その結果、競争原理が強まる中でセーフティネットを弱体化させるという、後戻りできないレールが敷かれた。この場合のセーフティネットの弱体化とは、民間や政府系企業に内在していた互助的あるいは福祉的機能を解体しつつ、それに見合うほどは政府が行う福祉を充実できないことを指している。福祉予算が少し増えた程度では、帳尻が合わないのである。
第三象限−残された道は共助の再構築
とはいえ、すでに政府は天文学的な負債を抱えている。これ以上、セーフティネットを充実することは困難だろう。一方、第四象限、つまり政府系企業や談合にみるようなアングラな助け合いに後戻りすることもできない。とすれば、弱肉強食の進展から再生できる最後の道は、第三象限しかない。
第三象限とは、小さな政府で、かつ助け合いを重視する立場である。
この立場は、かつての伝統的な共同体の暮らしを原型とする。地縁、血縁、職縁関係における助け合いによって生活の安定をはかるものだ。とりわけ企業部門における企業内福祉や互助は、日本型資本主義の特徴と言われたものだ。もちろん、これらの関係を復活させることは難しい。それは、せっかく家族・親族・企業から公的制度へと外部化してきた失業対策、老親扶養、住宅補助などを、再び内部化することを意味するからだ。
しかし、現代社会でも通用する方法はあるはずだ。例えば、二世帯住宅や疑似家族である。親子や疑似家族が、現代的なブライバシーを大切にしつつ、イザというときの助け合いを可能にする住まい方は、すぐれた互助的セーフティネットの一形態だろう。

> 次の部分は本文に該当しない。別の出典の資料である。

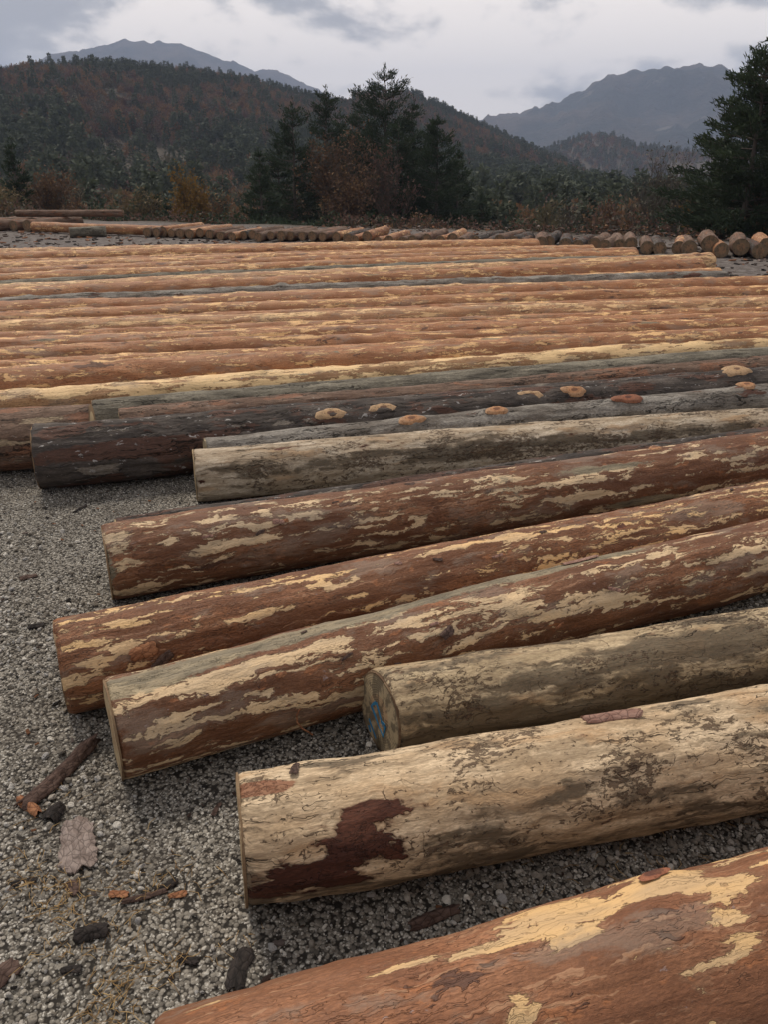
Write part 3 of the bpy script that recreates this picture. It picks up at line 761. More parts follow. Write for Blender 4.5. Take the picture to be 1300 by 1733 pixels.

もちろん家族による助け合いには限界がある。そこで、第三象限で最も期待されるのが、NPO活動にみられるような新しい形態による「共助」の再構築である。すでに多くの活動が始まっている。例えば、主婦や定年後の人材を活用した住宅相談等の活動や、地域通貨を利用した地縁の再生等であり、とくに介護保険の導入より、福祉系NPOの活動は大きく成長している。さらに、グループリビングなどの集まって住む形による共助の発展も期待されている。これらは、政府の足踏みを補うように、セーフティネットの一部を担いつつある。
そこにおける特徴は、無償ボランティアではなく、一定の経費を設定することにある。つまり、市場原理と助け合い精神の融合だ。これによって、弱肉強食による社会不安を緩和し、人々が安心して暮らせる社会へと再生することが期待されている。
おわりに−市場主義から共助主義へ−
私は基本的には市場主義者だと思う。しかし、ここ10年ほどの住宅分野における規制緩和推進側の共通認識であった「市場主義と福祉は両立する」という理想は、もはや風前の灯火になった。その敗北から立ち直るための一歩として、新自由主義の台頭により誤解の色がついた「市場主義」の看板をおろすことにしよう。
今、市場主義の過剰を見直し、「市場主義から共助主義へ」を求めるときである。